Desde lejos, unas manchas blancas
motean el paisaje. Según nos acercamos, se van definiendo: casas arremolinadas
que se deslizan sin moverse, a punto de caer por las laderas de Sierra Nevada.
Estamos en Las Alpujarras, un
territorio amplio repartido entre Granada y Almería, con varios ríos que lo
hacen muy fértil y a la vez, difícil de cultivar por su importante inclinación.
Sin embargo, esta dificultad no ha impedido el desarrollo de la vida en los
numerosos pueblos que lo componen, unos mayores, otros más pequeños, existiendo
algunos como Órjiva o Lanjarón situados en zonas más llanas.
Aquellas manchitas blancas que
veíamos tan lejanas se han convertido en tres delicias cercanas entre sí:
Pampaneira, Bubión, Capileira, que pertenecen a la Alpujarra Alta, comarca
conocida desde antiguo por viajeros y turistas.

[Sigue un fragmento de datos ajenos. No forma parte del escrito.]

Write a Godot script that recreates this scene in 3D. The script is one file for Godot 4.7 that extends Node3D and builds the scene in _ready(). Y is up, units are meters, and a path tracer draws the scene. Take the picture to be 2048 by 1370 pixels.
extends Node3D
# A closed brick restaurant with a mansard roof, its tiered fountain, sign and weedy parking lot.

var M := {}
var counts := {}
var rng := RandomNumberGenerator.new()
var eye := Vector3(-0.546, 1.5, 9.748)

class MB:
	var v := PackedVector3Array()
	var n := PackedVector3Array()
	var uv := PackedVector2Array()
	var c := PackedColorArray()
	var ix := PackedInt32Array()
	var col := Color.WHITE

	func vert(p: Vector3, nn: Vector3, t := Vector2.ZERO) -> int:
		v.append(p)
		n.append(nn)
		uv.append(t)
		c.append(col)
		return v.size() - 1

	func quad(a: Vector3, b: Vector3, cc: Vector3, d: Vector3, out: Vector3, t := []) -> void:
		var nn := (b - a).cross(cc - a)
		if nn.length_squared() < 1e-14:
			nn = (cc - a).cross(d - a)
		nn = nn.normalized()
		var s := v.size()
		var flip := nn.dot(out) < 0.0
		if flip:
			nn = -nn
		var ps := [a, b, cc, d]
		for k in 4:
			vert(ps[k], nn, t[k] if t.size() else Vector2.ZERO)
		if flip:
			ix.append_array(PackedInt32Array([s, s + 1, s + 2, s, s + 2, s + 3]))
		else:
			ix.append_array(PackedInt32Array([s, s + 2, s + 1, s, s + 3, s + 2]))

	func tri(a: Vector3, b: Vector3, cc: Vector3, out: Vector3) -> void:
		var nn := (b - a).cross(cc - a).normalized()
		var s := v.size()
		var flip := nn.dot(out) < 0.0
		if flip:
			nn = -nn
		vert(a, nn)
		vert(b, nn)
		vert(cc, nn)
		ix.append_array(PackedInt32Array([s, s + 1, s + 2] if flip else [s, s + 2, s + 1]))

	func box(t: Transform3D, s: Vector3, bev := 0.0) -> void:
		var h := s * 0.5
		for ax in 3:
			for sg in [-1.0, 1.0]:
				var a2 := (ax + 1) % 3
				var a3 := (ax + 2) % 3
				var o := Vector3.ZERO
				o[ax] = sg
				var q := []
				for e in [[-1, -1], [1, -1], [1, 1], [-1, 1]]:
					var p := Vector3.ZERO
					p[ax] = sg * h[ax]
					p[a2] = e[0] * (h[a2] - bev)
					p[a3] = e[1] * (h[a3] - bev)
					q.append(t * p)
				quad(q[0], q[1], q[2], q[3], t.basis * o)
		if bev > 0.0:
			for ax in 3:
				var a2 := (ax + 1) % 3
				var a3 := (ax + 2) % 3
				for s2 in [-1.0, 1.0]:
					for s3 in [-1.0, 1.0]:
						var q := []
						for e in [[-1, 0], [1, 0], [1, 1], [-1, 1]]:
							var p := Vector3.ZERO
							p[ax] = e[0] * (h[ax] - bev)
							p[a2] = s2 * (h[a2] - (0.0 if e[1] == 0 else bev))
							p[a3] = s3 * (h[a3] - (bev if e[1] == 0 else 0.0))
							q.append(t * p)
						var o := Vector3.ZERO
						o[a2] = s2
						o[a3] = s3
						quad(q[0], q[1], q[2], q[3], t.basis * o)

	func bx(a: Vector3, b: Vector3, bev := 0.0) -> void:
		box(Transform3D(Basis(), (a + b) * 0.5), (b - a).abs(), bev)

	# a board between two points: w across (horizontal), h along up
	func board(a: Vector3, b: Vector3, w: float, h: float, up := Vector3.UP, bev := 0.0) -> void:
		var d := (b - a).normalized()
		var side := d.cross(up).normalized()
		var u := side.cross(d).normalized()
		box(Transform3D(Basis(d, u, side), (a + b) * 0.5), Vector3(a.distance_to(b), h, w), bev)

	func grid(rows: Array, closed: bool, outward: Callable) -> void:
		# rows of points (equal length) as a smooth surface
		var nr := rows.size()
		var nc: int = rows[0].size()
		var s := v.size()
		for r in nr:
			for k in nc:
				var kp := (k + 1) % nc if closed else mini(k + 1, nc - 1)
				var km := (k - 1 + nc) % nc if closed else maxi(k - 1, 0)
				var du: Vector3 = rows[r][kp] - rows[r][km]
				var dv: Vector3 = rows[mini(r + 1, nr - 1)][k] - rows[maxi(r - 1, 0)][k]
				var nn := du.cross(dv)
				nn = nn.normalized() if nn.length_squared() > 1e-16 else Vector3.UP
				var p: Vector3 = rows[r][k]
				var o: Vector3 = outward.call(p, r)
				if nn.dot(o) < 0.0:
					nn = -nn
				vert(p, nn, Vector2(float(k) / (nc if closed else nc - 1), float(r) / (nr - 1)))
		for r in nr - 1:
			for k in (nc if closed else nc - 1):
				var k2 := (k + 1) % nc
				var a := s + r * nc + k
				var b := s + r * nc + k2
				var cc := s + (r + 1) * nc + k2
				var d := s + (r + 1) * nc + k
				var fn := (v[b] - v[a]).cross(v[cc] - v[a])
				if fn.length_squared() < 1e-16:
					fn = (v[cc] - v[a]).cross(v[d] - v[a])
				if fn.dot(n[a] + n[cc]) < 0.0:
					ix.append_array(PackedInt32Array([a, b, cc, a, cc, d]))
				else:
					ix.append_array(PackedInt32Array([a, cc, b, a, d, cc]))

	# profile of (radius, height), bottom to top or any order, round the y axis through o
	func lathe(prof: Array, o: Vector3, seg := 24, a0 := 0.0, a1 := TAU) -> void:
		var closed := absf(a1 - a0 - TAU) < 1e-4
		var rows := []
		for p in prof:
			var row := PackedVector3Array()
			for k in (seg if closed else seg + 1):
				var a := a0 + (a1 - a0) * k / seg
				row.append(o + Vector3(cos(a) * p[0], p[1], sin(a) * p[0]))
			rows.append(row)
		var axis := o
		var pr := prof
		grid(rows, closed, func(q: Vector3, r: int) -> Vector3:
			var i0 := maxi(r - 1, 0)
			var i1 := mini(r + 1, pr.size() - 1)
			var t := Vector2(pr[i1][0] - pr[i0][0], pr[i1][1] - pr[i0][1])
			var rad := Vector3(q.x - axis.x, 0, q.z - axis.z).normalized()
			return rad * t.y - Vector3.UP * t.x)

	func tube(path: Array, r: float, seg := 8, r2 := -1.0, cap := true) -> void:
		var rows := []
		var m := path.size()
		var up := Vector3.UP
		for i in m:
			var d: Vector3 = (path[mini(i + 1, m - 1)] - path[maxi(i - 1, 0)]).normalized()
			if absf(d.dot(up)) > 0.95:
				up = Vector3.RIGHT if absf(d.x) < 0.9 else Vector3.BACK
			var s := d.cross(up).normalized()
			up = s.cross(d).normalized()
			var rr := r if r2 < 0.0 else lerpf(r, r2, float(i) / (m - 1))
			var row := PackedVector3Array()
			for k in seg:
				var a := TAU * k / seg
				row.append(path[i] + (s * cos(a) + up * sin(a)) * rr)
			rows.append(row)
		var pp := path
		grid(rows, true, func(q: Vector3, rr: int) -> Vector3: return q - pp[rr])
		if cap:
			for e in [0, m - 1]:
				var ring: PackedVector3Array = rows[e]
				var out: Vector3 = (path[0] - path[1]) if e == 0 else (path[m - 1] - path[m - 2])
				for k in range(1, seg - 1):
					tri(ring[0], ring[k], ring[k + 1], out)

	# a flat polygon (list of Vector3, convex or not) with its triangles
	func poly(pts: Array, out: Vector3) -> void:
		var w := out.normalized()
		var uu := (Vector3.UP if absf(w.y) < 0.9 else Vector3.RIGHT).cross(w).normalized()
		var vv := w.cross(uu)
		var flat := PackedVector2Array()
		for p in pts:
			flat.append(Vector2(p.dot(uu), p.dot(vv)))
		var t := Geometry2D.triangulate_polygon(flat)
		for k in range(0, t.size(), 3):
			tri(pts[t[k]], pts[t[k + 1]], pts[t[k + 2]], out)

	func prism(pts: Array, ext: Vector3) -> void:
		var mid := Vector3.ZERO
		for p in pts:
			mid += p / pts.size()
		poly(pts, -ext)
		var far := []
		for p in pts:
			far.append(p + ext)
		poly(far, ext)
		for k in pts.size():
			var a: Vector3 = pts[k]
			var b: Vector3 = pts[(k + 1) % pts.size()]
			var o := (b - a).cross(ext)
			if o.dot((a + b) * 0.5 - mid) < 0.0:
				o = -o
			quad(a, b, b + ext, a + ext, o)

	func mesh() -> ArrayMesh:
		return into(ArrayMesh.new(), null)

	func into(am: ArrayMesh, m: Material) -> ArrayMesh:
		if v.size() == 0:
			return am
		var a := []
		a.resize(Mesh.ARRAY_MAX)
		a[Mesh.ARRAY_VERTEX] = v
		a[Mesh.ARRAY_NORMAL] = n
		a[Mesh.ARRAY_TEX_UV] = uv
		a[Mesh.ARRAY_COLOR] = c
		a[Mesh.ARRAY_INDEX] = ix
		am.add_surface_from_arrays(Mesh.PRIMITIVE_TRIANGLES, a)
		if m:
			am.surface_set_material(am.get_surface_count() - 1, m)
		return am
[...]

Y no es para menos, sus casitas
cúbicas (de influencia morisca) sembradas de chimeneas, los pasadizos
recubiertos de troncos y lajas (“tinaos” les dicen), techos de tierra
apelmazada bordeados de piedras (“terraos”), escaleras por aquí y por allá,
recovecos con ventanucos, fuentes y lavaderos, pequeñas e irregulares
plazoletas, torres de iglesias alzándose frente al vértigo de cortadas y
barrancos, hacen de estas poblaciones un placer para los visitantes. Se nos
ofrecen como un lugar obligado para sorprendernos y aprender un poco más acerca
del ser humano y su adaptación a tantos
lugares difíciles, aunque en este caso, la fortuna de acceder fácilmente al agua,
casi nos dejaría sin preguntas.
En las tres podemos ver las
típicas jarapas de animados coloridos, herencia igualmente de la etapa
musulmana, que adornan los muros, balcones, azoteas y tiendas. La artesanía no
se reduce solo a la confección de las jarapas (para alforjas, mantas, cojines o
alfombras), destaca también por la alfarería y el trabajo del esparto, sacando
de ambas un buen puñado de objetos para la vida cotidiana y que son muy
apreciados. Igual de valorada es su gastronomía, como el afamado y consistente
Plato Alpujarreño, con el que podemos almorzar y olvidarnos de la cena; el
Puchero de Hinojos, una rústica exquisitez o la Olla de San Marcos, una
riquísima comida de la comarca y que se suele elaborar en las fiestas.
El día que fuimos hacía un viento
espantoso, tanto, que parecía nos iba a llevar de azotea en azotea hasta el
fondo del barranco, allí donde un río cantarín se distraía con los chopos.
Logramos esquivarlo entre tinao y tinao, pero las hojas de nispereros,
limoneros y naranjeros bailaban subiendo y bajando los innumerables escalones
que tienen estos pueblitos.
Se nos ocurrió hacer un paréntesis en un
restaurante y el almuerzo nos llenó de fuerza para luchar contra las ráfagas,
que, por suerte, habían ido amainando según declinaba el día. Nos fuimos al
atardecer, después de recorrer tres lugares de ensueño, aquellas tres motas
blancas que veíamos resbalar por las estribaciones de las montañas.